Commentary
5:00 am
Fri April 25, 2014

The Early Roots Of Crowson's Cartooning

I do love Rat Fink. Rat Fink always cheers me up.

image courtesy Richard Crowson

But some people don’t feel the same way about him. My much better half, Karen, for instance, confessed recently that Rat Fink is just so ugly she can hardly stand to look at him. I just gave her (what I imagined to be) a vaguely cryptic smile, thinking to myself, “She can be forgiven. She doesn’t have the history with Rat Fink that I have.”

To those of you sadly unfamiliar with this cartoon character, Rat Fink is a hairy, grinning rat, who stands upright and wears a red sleeveless shirt emblazoned with a gigantic “R. F.” Flies buzz around his head and his eyes bulge outward from their black sockets with lovingly detailed blood veins adorning their whites.

Ed “Big Daddy” Roth first drew Rat Fink in the late 1950s.
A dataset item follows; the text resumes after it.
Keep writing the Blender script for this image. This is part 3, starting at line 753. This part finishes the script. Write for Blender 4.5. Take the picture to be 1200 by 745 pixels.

Roth sold airbrushed t-shirts on which he cartooned hot rods with gigantic-headed monsters driving them called “Weird-o’s.” He conceived Rat Fink as a counter to Disney’s very wholesome Mickey Mouse.

To me and probably countless other boomer kids in the early '60s, Rat Fink was the first anti-heroic, deliberately rebellious cartoon character, gleefully “in the face” of the sweetly wholesome status quo. I learned to draw him in my fourth grade classroom and proudly sketched him on my notebook covers. Rat Fink never fails to cheer me. I learned about the joy of tweaking the powers that be with pen and ink from the grotesque form of Rat Fink.

In the late 1990s, I met Big Daddy Roth at the Starbird Rod and Custom Show at Century II. I thanked him for the inspiration that Rat Fink gave me to take up pen and ink against the status quo.

My problem today is: Kansas’s politics has gotten uglier than Rat Fink. The status quo has out-Rat Finked the Rat Fink himself!